MINISTER ANDREWS: And it is, there is still, I think it’s fair to say age discrimination in relation to employment and we’ve got to try and educate businesses and employers to take on older workers. They’re going to be forced to to some extent because one of the consequences of the ageing of the population is a shrinkage in the growth of the workforce. And so in another five years, or so, a lot of businesses will be looking around to find workers in the future. So that hopefully will help to change the attitudes.
PRESENTER: How are we going to get people to move to find jobs? I don’t know about you Kevin, but when I was a whipper snipper when the work dried up I just went to another town, another location, new job until I found something I was happy with.
MINISTER ANDREWS: That’s true.
PRESENTER: Some people just don’t want to jump on a bus and travel 45 minutes because it’s too far. I mean the classic example, and correct me if I’m wrong, I know that New Zealand is desperate for dairy workers. They are so desperate, it’s unbelievable.

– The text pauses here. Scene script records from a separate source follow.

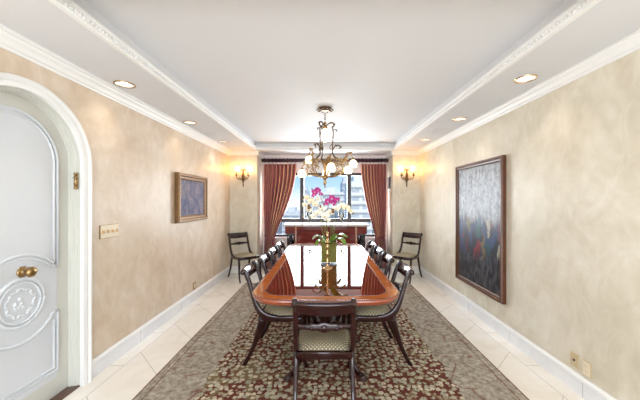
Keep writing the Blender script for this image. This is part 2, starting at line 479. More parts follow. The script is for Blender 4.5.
# ceiling: slab + soffit with recess holes
LIGHTS_L = [(-1.665, y) for y in (0.05, 1.23, 2.41, 3.58, 4.74)]
LIGHTS_R = [(1.59, y) for y in (0.0, 1.15, 2.30, 3.43, 4.59)]
b = MB(); b.box(-XW - 0.16, XW + 0.16, YN - 1.6, YA + 0.12, ZC, ZC + 0.12)  # slab extended unseen past the rear wall to keep the sun out
def strip(b, x0, x1, y0, y1, z, holes, r):
    ys = y0
    def quad(a0, a1):
        if a1 - a0 > 1e-4: b.face([b.v((x0, a0, z)), b.v((x1, a0, z)), b.v((x1, a1, z)), b.v((x0, a1, z))], None, False)
    for cx, cy in sorted(holes, key=lambda h: h[1]):
        q0, q1 = cy - 0.1, cy + 0.1
        quad(ys, q0); N = 32; outer = []; inner = []
        for k in range(N):
            a = 2 * PI * (k + 0.5) / N; ca, sa = math.cos(a), math.sin(a)
            hx = (x1 - cx) if ca > 0 else (cx - x0)
            s = min(hx / max(abs(ca), 1e-6), 0.1 / max(abs(sa), 1e-6))
            outer.append((cx + ca * s, cy + sa * s)); inner.append((cx + ca * r, cy + sa * r))
        for px, py in ((x0, q0), (x1, q0), (x1, q1), (x0, q1)):   # snap the corners
            i = min(range(N), key=lambda i: (outer[i][0] - px) ** 2 + (outer[i][1] - py) ** 2); outer[i] = (px, py)
        O = [b.v((p[0], p[1], z)) for p in outer]; I = [b.v((p[0], p[1], z)) for p in inner]
        for k in range(N): b.face([O[k], O[(k + 1) % N], I[(k + 1) % N], I[k]], None, False)
        ys = q1
    quad(ys, y1)
strip(b, -XW, -TX, TY0, YB, ZS, [p for p in LIGHTS_L if p[1] > TY0], 0.07)
strip(b, TX, XW, TY0, YB, ZS, [p for p in LIGHTS_R if p[1] > TY0], 0.07)
strip(b, -XW, XW, YN, TY0, ZS, [], 0.07)
strip(b, -TX, TX, TY1, YA, ZS, [], 0.07)
for q in ([(-TX, TY0), (-TX, TY1)], [(TX, TY0), (TX, TY1)], [(-TX, TY1), (TX, TY1)], [(-TX, TY0), (TX, TY0)]):
    (xa, ya), (xb, yb) = q
    b.face([b.v((xa, ya, ZS)), b.v((xb, yb, ZS)), b.v((xb, yb, ZC)), b.v((xa, ya, ZC))], None, False)
struct(b.build('ceiling', M['ceil']))

# tray moulding: stepped profile with a bead run, mitred round the tray
def ring_profile(b, prof, x0, x1, y0, y1):
    """prof: (inset, z); rectangular loop inset from the given rectangle"""
    rows = []
    for d, z in prof:
        rows.append([b.v((x0 + d, y0 + d, z)), b.v((x1 - d, y0 + d, z)), b.v((x1 - d, y1 - d, z)), b.v((x0 + d, y1 - d, z))])
    for i in range(len(rows)):
        A = rows[i]; B = rows[(i + 1) % len(rows)]
        for k in range(4): b.face([A[k], A[(k + 1) % 4], B[(k + 1) % 4], B[k]], None, False)
b = MB()
ring_profile(b, [(-0.012, ZS + 0.002), (-0.012, ZS - 0.012), (0.012, ZS - 0.012), (0.016, ZS - 0.002), (0.016, ZS + 0.016), (0.024, ZS + 0.020), (0.030, ZS + 0.034), (0.030, ZS + 0.046), (0.020, ZS + 0.05), (0.0, ZS + 0.05), (0.0, ZS + 0.002)], -TX, TX, TY0, TY1)
for s in (-1, 1):
    for k in range(150):
        y = TY0 + 0.05 + k * 0.0268
        if y < TY1 - 0.04: b.box(s * (TX - 0.024) - 0.006, s * (TX - 0.024) + 0.006, y, y + 0.014, ZS + 0.004, ZS + 0.018)
struct(b.build('trim_2', M['white']))
# crown moulding where soffit meets walls
CP = [(0, 2.292), (0.010, 2.292), (0.014, 2.305), (0.026, 2.312), (0.040, 2.334), (0.058, 2.350), (0.062, 2.360), (0.074, 2.362), (0.074, ZS), (0, ZS)]
b = MB(); b.extrude([(-XW + d, z if z > 2.365 else z - 0.016) for d, z in CP], 'y', YN, YB); struct(b.build('trim_3', M['white']))
b = MB(); b.extrude([(XW - d, z) for d, z in CP], 'y', YN, YB); struct(b.build('trim_4', M['white']))
for i, s in enumerate((-1, 1)):
    b = MB()
    xa, xb = sorted((s * XW, s * (XA - 0.03)))
    b.extrude([(YB - d * 0.7, z) for d, z in CP], 'x', xa, xb)
    xa = s * XA
    b.extrude([(xa - s * d * 0.7, z) for d, z in CP], 'y', YB - 0.03, YA)
    struct(b.build('trim_%d' % (5 + i), M['white']))
# baseboards (white marble with a painted cap)
def baseboard(name, s):
    b = MB()
    y0s = [(YN, YB)] if s > 0 else [(YN, AC - 0.482), (AC + 0.482, YB)]
    for y0, y1 in y0s:
        xa, xb = sorted((s * XW, s * (XW - 0.018))); b.box(xa, xb, y0, y1, 0, 0.115)
        b.extrude([(s * XW, 0.115), (s * (XW - 0.026), 0.115), (s * (XW - 0.026), 0.128), (s * (XW - 0.012), 0.142), (s * XW, 0.142)], 'y', y0, y1, mi=1)
    struct(b.build(name, [M['base'], M['white']]))
baseboard('baseboard_left', -1); baseboard('baseboard_right', 1)
b = MB()
for s in (-1, 1):
    xa, xb = sorted((s * XW, s * XA)); b.box(xa, xb, YB - 0.018, YB, 0, 0.13)
    xa, xb = sorted((s * XA, s * (XA - 0.018))); b.box(xa, xb, YB, YA, 0, 0.13)
struct(b.build('baseboard_far', M['white']))

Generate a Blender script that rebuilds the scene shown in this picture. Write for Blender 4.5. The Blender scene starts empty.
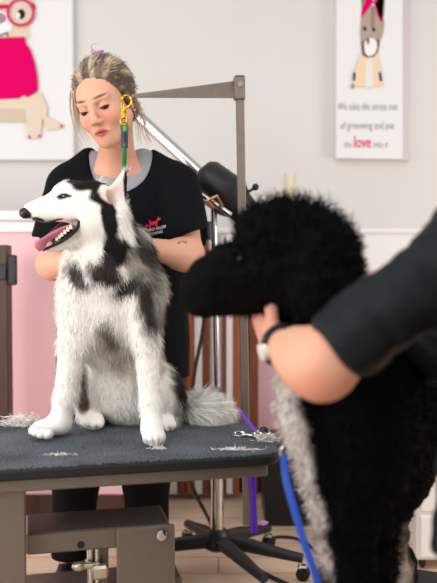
import bpy, math, random
import numpy as np
from mathutils import Vector, Matrix
from mathutils.bvhtree import BVHTree
from mathutils.noise import noise as mnoise

random.seed(7)
C = bpy.context.scene.collection
F_PX, CX, CY, CAM_Z = 810.0, 218.5, 291.5, 1.07
PITCH = math.atan(29.5 / F_PX)
cp, sp = math.cos(PITCH), math.sin(PITCH)
A = lambda *v: np.array(v, dtype=np.float64)


def P(px, py, Y):
    """a point measured on the photograph, at the depth Y where the thing stands"""
    u, v = (px - CX) / F_PX, (CY - py) / F_PX
    t = Y / (cp + v * sp)
    return A(t * u, Y, CAM_Z + t * (v * cp - sp))


def onz(px, py, z):
    """where the same line of sight meets the level z"""
    u, v = (px - CX) / F_PX, (CY - py) / F_PX
    t = (z - CAM_Z) / (v * cp - sp)
    return A(t * u, t * (cp + v * sp), z)


def m(r, Y):
    return r * Y / F_PX


def lin(c):
    out = []
    for x in c[:3]:
        x = x / 255.0
        out.append(x / 12.92 if x <= 0.04045 else ((x + 0.055) / 1.055) ** 2.4)
    return tuple(out)


# ------------------------------------------------------------------ materials
MATS = {}


def mat(name, col=(200, 200, 200), rough=0.6, metal=0.0, vcol=False, noise=0.0, nscale=20.0, spec=0.5, bump=0.0,
        bscale=60.0, stretch=None, trans=0.0, sheen=0.0, sss=0.0, coat=0.0):
    if name in MATS:
        return MATS[name]
    mt = bpy.data.materials.new(name)
    mt.use_nodes = True
    nt = mt.node_tree
    b = nt.nodes['Principled BSDF']
    b.inputs['Roughness'].default_value = rough
    b.inputs['Metallic'].default_value = metal
    b.inputs['Specular IOR Level'].default_value = spec
    if sheen:
        b.inputs['Sheen Weight'].default_value = sheen
        b.inputs['Sheen Roughness'].default_value = 0.5
    if coat:
        b.inputs['Coat Weight'].default_value = coat
    if trans:
        b.inputs['Transmission Weight'].default_value = trans
    if sss:
        b.inputs['Subsurface Weight'].default_value = sss
        b.inputs['Subsurface Radius'].default_value = (0.012, 0.005, 0.003)
    c = lin(col) + (1,)
    b.inputs['Base Color'].default_value = c
    tc = nt.nodes.new('ShaderNodeTexCoord')
    mp = nt.nodes.new('ShaderNodeMapping')
    nt.links.new(tc.outputs['Object'], mp.inputs['Vector'])
    if stretch:
        mp.inputs['Scale'].default_value = stretch
    src = None
    if vcol:
        at = nt.nodes.new('ShaderNodeVertexColor')
        at.layer_name = 'Col'
        src = at.outputs['Color']
        nt.links.new(src, b.inputs['Base Color'])
    if noise:
        nz = nt.nodes.new('ShaderNodeTexNoise')
        nz.inputs['Scale'].default_value = nscale
        nz.inputs['Detail'].default_value = 5
        nt.links.new(mp.outputs['Vector'], nz.inputs['Vector'])
        mr = nt.nodes.new('ShaderNodeMapRange')
        mr.inputs['From Min'].default_value = 0.3
        mr.inputs['From Max'].default_value = 0.7
        mr.inputs['To Min'].default_value = 1 - noise
        mr.inputs['To Max'].default_value = 1 + noise
        nt.links.new(nz.outputs['Fac'], mr.inputs['Value'])
        mx = nt.nodes.new('ShaderNodeVectorMath')
        mx.operation = 'SCALE'
        if src:
            nt.links.new(src, mx.inputs[0])
        else:
            mx.inputs[0].default_value = c[:3]
        nt.links.new(mr.outputs['Result'], mx.inputs['Scale'])
        nt.links.new(mx.outputs['Vector'], b.inputs['Base Color'])
    if bump:
        nz = nt.nodes.new('ShaderNodeTexNoise')
        nz.inputs['Scale'].default_value = bscale
        nz.inputs['Detail'].default_value = 4
        nt.links.new(mp.outputs['Vector'], nz.inputs['Vector'])
        bp = nt.nodes.new('ShaderNodeBump')
        bp.inputs['Strength'].default_value = bump
        bp.inputs['Distance'].default_value = 0.01
        nt.links.new(nz.outputs['Fac'], bp.inputs['Height'])
        nt.links.new(bp.outputs['Normal'], b.inputs['Normal'])
    MATS[name] = mt
    return mt


# ------------------------------------------------------------------ object helpers
def empty(name, loc, label=None, cat=None, group=None):
    o = bpy.data.objects.new(name, None)
    C.objects.link(o)
    o.location = Vector(loc)
    o.empty_display_size = 0.05
    tag(o, label, cat, group)
    return o


def tag(o, label=None, cat=None, group=None, kind=None):
    if label:
        o['label'] = label
    if cat:
        o['category'] = cat
    if group:
        o['group'] = group
    if kind:
        o['kind'] = kind
    return o


def build(name, V, faces, mt, parent=None, smooth=True, col=None, label=None, midx=None):
    """V: Nx3 world points; faces: list of (k,n) index arrays"""
    V = np.asarray(V, dtype=np.float64)
    if parent is not None:
        V = V - np.array(parent_world(parent))
    org = np.zeros(3)
    me = bpy.data.meshes.new(name)
    loops = np.concatenate([f.reshape(-1) for f in faces]).astype(np.int32)
    counts = np.concatenate([np.full(len(f), f.shape[1]) for f in faces]).astype(np.int32)
    starts = np.concatenate([[0], np.cumsum(counts)[:-1]]).astype(np.int32)
    me.vertices.add(len(V))
    me.vertices.foreach_set('co', V.astype(np.float32).ravel())
    me.loops.add(len(loops))
    me.loops.foreach_set('vertex_index', loops)
    me.polygons.add(len(counts))
    me.polygons.foreach_set('loop_start', starts)
    me.polygons.foreach_set('loop_total', counts)
    for x in (mt if isinstance(mt, (list, tuple)) else [mt]):
        me.materials.append(x)
    if midx is not None:
        me.polygons.foreach_set('material_index', np.asarray(midx, dtype=np.int32))
    me.update(calc_edges=True)
    me.validate()
    me.polygons.foreach_set('use_smooth', np.full(len(me.polygons), bool(smooth)))
    if col is not None:
        ca = me.color_attributes.new('Col', 'FLOAT_COLOR', 'POINT')
        c4 = np.ones((len(V), 4), dtype=np.float32)
        c4[:, :3] = col
        ca.data.foreach_set('color', c4.ravel())
    o = bpy.data.objects.new(name, me)
    C.objects.link(o)
    if parent is not None:
        o.parent = parent
    else:
        # origin at the middle of its base
        lo, hi = V.min(0), V.max(0)
        org = A((lo[0] + hi[0]) / 2, (lo[1] + hi[1]) / 2, lo[2])
        me.transform(Matrix.Translation(-Vector(org)))
        o.location = Vector(org)
    if label:
        o['label'] = label
    return o


def parent_world(o):
    l = Vector((0, 0, 0))
    while o is not None:
        l = l + o.location
        o = o.parent
    return tuple(l)


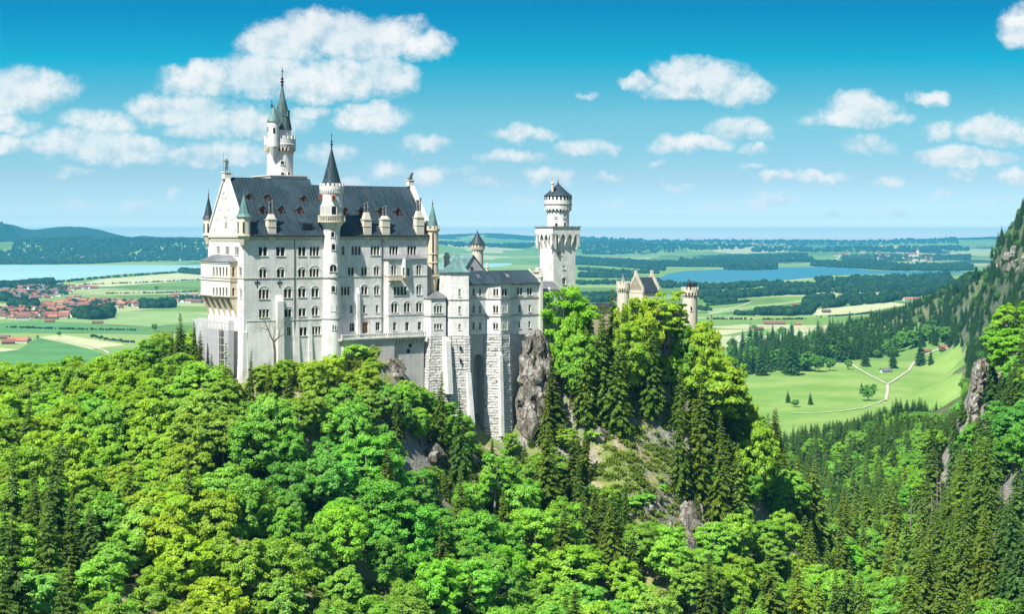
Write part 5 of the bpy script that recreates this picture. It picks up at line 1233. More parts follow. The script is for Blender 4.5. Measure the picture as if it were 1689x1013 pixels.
def cards(P, Nrm, size, rng, aspect=1.7, droop=None, axis=None):
    """leaf sprays: one bent diamond for each point"""
    n = len(P)
    Nrm = Nrm/np.maximum(np.linalg.norm(Nrm, axis=1, keepdims=True), 1e-6)
    if axis is None: axis = rng.normal(size=(n, 3))
    A = axis-(axis*Nrm).sum(1, keepdims=True)*Nrm; A /= np.maximum(np.linalg.norm(A, axis=1, keepdims=True), 1e-6)
    B = np.cross(Nrm, A)
    s = size[:, None] if np.ndim(size) else size
    bend = Nrm*s*.18
    v = np.stack([P-A*s*aspect*.5-bend, P+B*s*.5+bend*.4, P+A*s*aspect*.5-bend, P-B*s*.5+bend*.4], 1).reshape(-1, 3)
    q = np.arange(n*4).reshape(n, 4)
    return v, q
def broad_crown(seed, R, H, kind, n_leaf, size):
    """crown of leaf sprays gathered in clumps on the limbs; returns points and the clump centres for the limbs"""
    rng = np.random.default_rng(seed)
    nc = {'beech': 115, 'maple': 96, 'airy': 34, 'bush': 26}[kind]
    cs = []
    k = 0
    while len(cs) < nc and k < 9000:
        k += 1
        d = rng.normal(size=3); d /= np.linalg.norm(d); d[2] = d[2]*.9+.12
        r = rng.uniform(.45, 1.0)**.55
        c = d*r*np.array([R, R, H*.5])*(.92+.22*rng.random())
        # uneven outline: lobes pushed in or out by bearing
        c[:2] *= 1+.26*math.sin(2.3*math.atan2(c[1], c[0])+seed)*math.cos(c[2]*.5+seed)
        if c[2] < -H*.47: continue
        if all(np.linalg.norm((c-o)*[1, 1, 1.3]) > R*(.185 if kind in ('beech', 'maple') else .28) for o in cs): cs.append(c)
    cs = np.array(cs)
    ctr = np.array([0, 0, H*.5])
    rad = rng.uniform(.11, .26, len(cs))*R*(1.0 if kind in ('beech', 'maple') else 1.15)
    flat = {'beech': .64, 'maple': .84, 'airy': .60, 'bush': .80}[kind]
    wgt = rad**2; wgt = wgt/wgt.sum(); cnt = (wgt*n_leaf).astype(int)
    P = []; Nn = []; S = []; AX = []
    for c, r, m in zip(cs, rad, cnt):
        d = rng.normal(size=(m, 3)); d /= np.linalg.norm(d, axis=1, keepdims=True)
        d[:, 2] = np.where(d[:, 2] < -.25, -d[:, 2], d[:, 2])
        rr_ = r*rng.uniform(.35, 1.25, m)**.7
        rr_ *= 1+.28*np.sin(d[:, 0]*5+c[0]*3)*np.sin(d[:, 1]*5+c[1]*2)
        loc = d*rr_[:, None]*np.array([1, 1, flat])
        out = c.copy(); out[2] *= .4; out = out/max(np.linalg.norm(out), 1e-3)
        if kind == 'beech': loc[:, 2] -= .22*np.clip((loc@out), 0, None)
        p = c+loc
        P.append(p); Nn.append(d*.8+np.array([0, 0, .9])+out*.5+rng.normal(size=(m, 3))*.75); S.append(size*rng.uniform(.6, 1.35, m))
        AX.append(out[None, :]+np.array([0, 0, .30 if kind == 'beech' else -.1])+rng.normal(size=(m, 3))*.5)
    v, q = cards(np.concatenate(P), np.concatenate(Nn), np.concatenate(S), rng, 2.6 if kind == 'beech' else 1.5, axis=np.concatenate(AX))
    v = v+ctr
    return v, q, cs+ctr
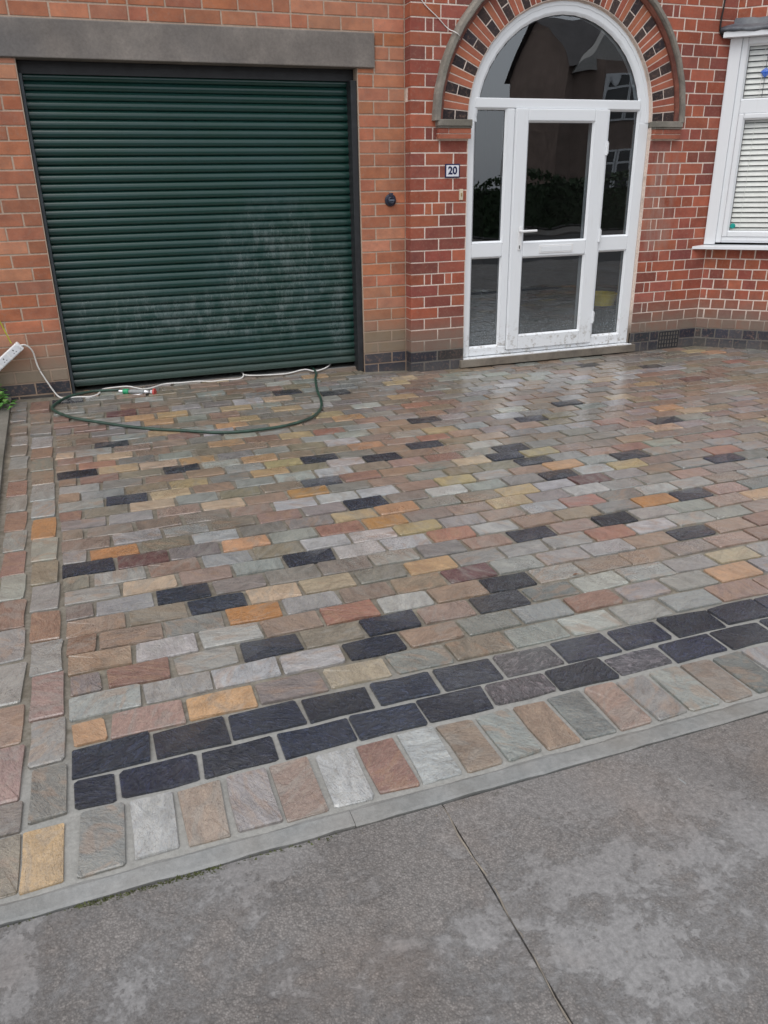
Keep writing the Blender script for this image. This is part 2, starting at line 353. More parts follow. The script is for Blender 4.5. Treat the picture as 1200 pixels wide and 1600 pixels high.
def sett_mat(name, dark=False):
    t = NT(name); a = t.n('ShaderNodeAttribute', _attribute_name='col')
    sc = t.n('ShaderNodeVectorMath', _operation='SCALE'); sc.inputs[0].default_value = (13.1, 7.7, 3.3); t.l(a.outputs['Alpha'], sc.inputs['Scale'])
    p = t.pos((1,1,1), sc.outputs[0]); rot = t.n('ShaderNodeMapping'); rsc = t.n('ShaderNodeMapping'); rsc.inputs['Scale'].default_value = (1.0, 2.0, 1.0)
    cz = t.n('ShaderNodeCombineXYZ'); t.l(t.math('MULTIPLY', a.outputs['Alpha'], 9.0), cz.inputs[2]); t.l(cz.outputs[0], rot.inputs['Rotation']); t.l(p, rot.inputs['Vector']); t.l(rot.outputs[0], rsc.inputs['Vector'])
    q = rsc.outputs[0]; stp = t.ramp(t.noise(q, 7, 4, 0.55, 0.8), (0.40, 0.0), (0.415, 0.33), (0.50, 0.36), (0.51, 0.7), (0.60, 0.74), (0.612, 1.0))
    n1 = t.noise(q, 9, 5, 0.6, 1.2); n2 = t.noise(q, 26, 6, 0.65, 1.6); n3 = t.noise(p, 130, 4, 0.7)
    w = t.n('ShaderNodeTexNoise', Scale=2.2, Detail=3.0); t.l(t.pos(), w.inputs['Vector'])
    if dark:
        c = t.mix(1.0, a.outputs['Color'], t.ramp(n2, (0.32, (0.35,0.4,0.5)), (0.5, (0.9,1.0,1.15)), (0.68, (2.3,2.4,2.7))), 'MULTIPLY')
        rough = t.ramp(n2, (0.3, 0.12), (0.7, 0.34)); bp = t.bump(stp, 1.0, 0.003); bp = t.bump(n2, 1.0, 0.013, bp); bp = t.bump(t.noise(q, 60, 4, 0.7, 1.0), 0.8, 0.006, bp); bp = t.bump(n3, 0.6, 0.003, bp)
        c = t.mix(t.ramp(n3, (0.6, 0.0), (0.8, 0.25)), c, (0.25,0.25,0.27))
    else:
        c = t.mix(1.0, a.outputs['Color'], t.ramp(n1, (0.3, (0.72,0.71,0.70)), (0.5, (1.0,1.0,1.0)), (0.72, (1.26,1.24,1.2))), 'MULTIPLY')
        tone = t.noise(q, 6, 3, 0.5, 2.0); alt = t.mix(t.ramp(a.outputs['Alpha'], (0.45, 0.0), (0.55, 1.0)), (0.33,0.20,0.12), (0.25,0.25,0.23)); c = t.mix(t.ramp(tone, (0.5, 0.0), (0.62, 0.35)), c, alt)
        vein = t.ramp(n2, (0.47, 0.0), (0.5, 0.34), (0.53, 0.0)); c = t.mix(vein, c, (0.42,0.36,0.28))
        c = t.mix(t.ramp(n3, (0.35, 0.25), (0.5, 0.0)), c, (0.05,0.045,0.04))
        rough = t.math('ADD', t.ramp(w.outputs[0], (0.38, 0.26), (0.62, 0.52)), t.math('MULTIPLY', t.math('SUBTRACT', n3, 0.5), 0.2))
        bp = t.bump(stp, 1.0, 0.0028); bp = t.bump(n2, 0.8, 0.006, bp); bp = t.bump(t.noise(q, 60, 4, 0.7, 1.2), 0.6, 0.004, bp); bp = t.bump(n3, 0.5, 0.002, bp)
    g = t.n('ShaderNodeNewGeometry'); dd = t.n('ShaderNodeVectorMath', _operation='DISTANCE'); t.l(g.outputs['Position'], dd.inputs[0]); dd.inputs[1].default_value = (1.1, -1.1, 0)
    pud = t.n('ShaderNodeMapRange', _interpolation_type='SMOOTHSTEP'); t.l(t.math('ADD', dd.outputs['Value'], t.math('MULTIPLY', w.outputs[0], 1.2)), pud.inputs[0]); pud.inputs[1].default_value = 2.4; pud.inputs[2].default_value = 1.0
    wet = t.math('MAXIMUM', t.ramp(w.outputs[0], (0.40, 1.0), (0.62, 0.45)), pud.outputs[0]); t.l(wet, t.b.inputs['Coat Weight'])
    t.l(t.math('SUBTRACT', 0.18 if not dark else 0.05, t.math('MULTIPLY', pud.outputs[0], 0.10 if not dark else 0.04)), t.b.inputs['Coat Roughness']); t.b.inputs['Coat IOR'].default_value = 1.6
    rough = t.math('SUBTRACT', rough, t.math('MULTIPLY', pud.outputs[0], 0.12)); t.l(t.bump(n2, 1.0 if dark else 0.12, 0.020 if dark else 0.012), t.b.inputs['Coat Normal'])
    return t.done(c, rough, bp, 0.5)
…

They sent out an SOS to Tasmania, who’s got the highest unemployment, and of course there are dairy workers down there and they’ve gone it’s too far and they don’t want to uproot and go over there. I mean how do you change that attitude?
MINISTER ANDREWS: Well you’re right, I was in New Zealand about three weeks ago and many of the dairy workers in New Zealand are now from the Philippines.
PRESENTER: Yes I know, it’s crazy isn’t it?
MINISTER ANDREWS: And you talked about Tasmania. In Northern Tasmania the horticultural industry is crying out for workers and yet Tasmania has got one of the highest youth unemployment levels in Australia. So there’s a total disconnect when you’ve got people who are unemployed, young, able to work and businesses like the horticultural industry crying out to get workers.
PRESENTER: You know when I was a kid, and I’m sure most people can relate to this, I used to love that sort of work. You know we’d jump in our cars and pick fruit up in the north or go down to Brisbane and become a (inaudible), anything to get money in the back pocket. These days the youth are just going (inaudible) they just don’t want to move, they don’t want to work.
MINISTER ANDREWS: There’s a lot that do. I’m a bit like you, I moved from rural Victoria to Melbourne in order to get training and get a job and it was much more common those days and a lot of young people still do it but we’ve got to encourage others to have that attitude that there is work around but you may have to be prepared to travel.
PRESENTER: Yeah I think the biggest problem was when the mining boom came was everybody wouldn’t get out of their chairs unless it was at least $110,000-$120,000 a year. That stuck into a lot of peoples’ minds which was absolutely crazy. Look none of these proposed ideas might get off the ground, is that correct?
MINISTER ANDREWS: Well we’re putting the budget to the Parliament. Obviously it will get through the House of Representatives, we will then send it to the Senate and we’ll be saying to the Senators, from whatever party they come from, Australia’s got a problem, we can’t continue on the trajectory of a $670 billion national debt, that’s $25,000 for every man, woman and child in Australia. We’ve got to turn that around, we can’t do it over night but this is a plan to do that and we would expect, we hope, that all Senators would support it.
PRESENTER: Well Kevin Andrews I’m right behind you because it’s true you can’t spend money you haven’t got, I’ve been screaming about this for the last ten years, it just drives me insane. Thank you very much we’ll keep tabs and see what happenes in the next few weeks.
MINISTER ANDREWS: Pleasure to talk to you Michael, have a good day.